Sen. Tim Kaine (D-Virginia), the chairman of the Senate Foreign Affairs Subcommittee on the Western Hemisphere, visited Brownsville and McAllen, Texas, to discuss fentanyl interdiction with U.S. and Mexican authorities. Only about 2 percent of border-wide fentanyl gets seized in the south Texas region that Kaine visited.

The July 19 Microsoft / CrowdStrike global software glitch paralyzed border ports of entry, forcing people to wait several hours to cross from Mexico into the United States.

Analyses and Feature Stories

By busing more than 120,000 migrants to Democratic Party-governed cities, Texas Gov. Greg Abbott (R) reshaped migration patterns and drew national attention to the border and migration issue, a New York Times feature reported. Without the paid buses, it contends, Venezuelan migrants would have been more likely to join existing communities in Florida and Texas instead of coming to New York City.

The number of migrants aboard Texas-funded buses is a single-digit percentage of the more than 3 million people, mostly asylum seekers, released into the U.S. interior since 2022. The busing program has cost Texas over $230 million, the Times reported, which would add up to nearly $2,000 per passenger.
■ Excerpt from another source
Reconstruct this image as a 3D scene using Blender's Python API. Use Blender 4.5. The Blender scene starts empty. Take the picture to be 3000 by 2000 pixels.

William Murillo of the Ecuadorian organization “1-800 Migrantes” told the Guayaquil daily El Universo that people migrating from Ecuador tend to follow at least four clandestine routes: by air to Panama and the Bahamas then by boat to Florida; overland to Colombia, then flying to Central America and overland through Mexico; overland through the treacherous Darién Gap, Central America, and Mexico; and by air to Panama then overland through Central America and Mexico.